Much of the rest of the family has put their extreme faith in God - or at least, the crazy old uncle who considers himself a prophet, kidnapped the schoolteacher and baptized him when a child, then came back and kidnapped the next generation to baptize him, and ended up raising him.

That third generation, Tarwater, after the death of the man who raised him, fights against his destiny to come back and baptize the child of the schoolteacher, and thus take up the mantle of obsessive testifying and religion. There's a voice in his ear - whose it is, I leave you to decide.

This struggle between the generations, between a man and his soul, or the simple struggle to negotiate foreign worlds or to walk familiar paths - O'Connor's writing is gorgeous and compelling and absolutely impossible to look away from.
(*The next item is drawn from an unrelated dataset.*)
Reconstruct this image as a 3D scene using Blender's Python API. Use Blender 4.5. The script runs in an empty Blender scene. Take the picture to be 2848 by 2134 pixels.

But because this is so much internal, so much focused on Rayber, the schoolteacher, and Tarwater, the nephew, and their interactions and battle for supremacy, not so much of ideology but just of simple will, the book has a hypnotic element, and you watch things go down paths that can't possibly turn out well, no matter what happens. But I think it is best when the focus is maintained on that struggle, and so much of the book is that.

And then the part I have an issue with, what seems completely arbitrary, and what's more, unnecessary, homosexual rape. I don't get what it adds. Tarwater is already on a collision course for his destiny, and this little section completely pulled me out of that inexorable path and into bewilderment. It doesn't amp things up for him, it distracts. Plus, it requires a belief that gay men (with lavender eyes and sweaters, no less) are cruising around the backroads with drugged whiskey, looking for young male hitchhikers to pick up, drug, and rape. The homophobia of that bothers me extremely. And the way that it detracts from the thrust of the story makes it so superfluous.

I don't get it, I probably won't ever, and I am sad, because it was the one moment that felt entirely wrong in a novel of perfectly intense and tight-knit inevitabilities of violence and horror.

1 comment:

  1. The key to the incident at the end of the book is Old Tarwater's admonition: "You are the kind of boy," the old man said, "that the devil is always going to be offering to assist, to give you a smoke or a drink or a ride, and to ask you your bidnis. You had better mind how you take up with strangers. And keep your bidnis to yourself."

    The man in lavender is the physical manifestation of The Voice. He is the devil.